Yes, it’s very tasty. Some people liked it better than cow, actually. It’s lean meat, rich in iron and other minerals. The most difficult dish to prepare was the ‘pulled horse’. This is a 12 hour cooked horse roast, shredded with two forks. We found out that because of the leanness of the meat you have to cook it ‘sous vide’ to save the juices and keep the meat moist.

How did you decide what to put on the menu? Did you want to make a statement by doing horse meat version of on-trend dishes like 'pulled horse'?

We tried every dish for about three or four times until we were completely satisfied. Pulled pork is very on-trend now, and because of the edgy status of horse meat (also in the Netherlands) we wanted to try to make this over popular dish in horse version to make it more approachable.

Do you think people are hypocritical when it comes to what they eat?

Maybe they are, but on the other hand it’s hard to find out what you eat exactly because of the massive scale of the food industry. We wanted to open a conversation about what we eat and what not. That’s why we went to the abattoir and watched ‘our’ horse being slaughtered. We think the scandal is actually not the horse meat but the fact that people are not told what they eat.

How did people respond?

The diners where really ecstatic about the food, looks and ambiance of the restaurant. Every evening was fully booked.

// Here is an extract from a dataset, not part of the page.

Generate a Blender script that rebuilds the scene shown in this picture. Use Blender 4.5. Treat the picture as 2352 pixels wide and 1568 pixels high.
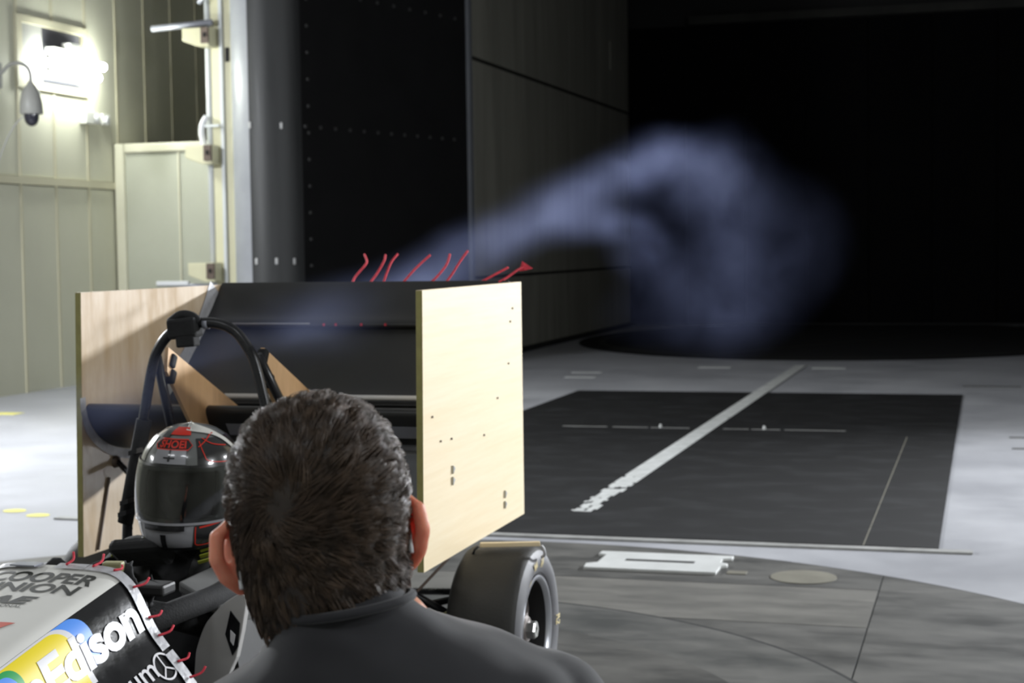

We put a lot of effort in the furniture of the restaurant, every detail referred in some way to an aspect of horses to open the conversation about the consumption of horse meat. The seats we built in a way that you sat on it like you would sit riding a horse. The tables were divided by hurdles like they are used in horse jumping sports, and the tables were placed in the same way the hurdles were placed during the Olympic Games of 1980.

As one guy put it: “It felt like a scene between Jilly Cooper and John Wayne as directed by Wes Anderson with sets designed by Gordon Matta-Clark and his Food project.”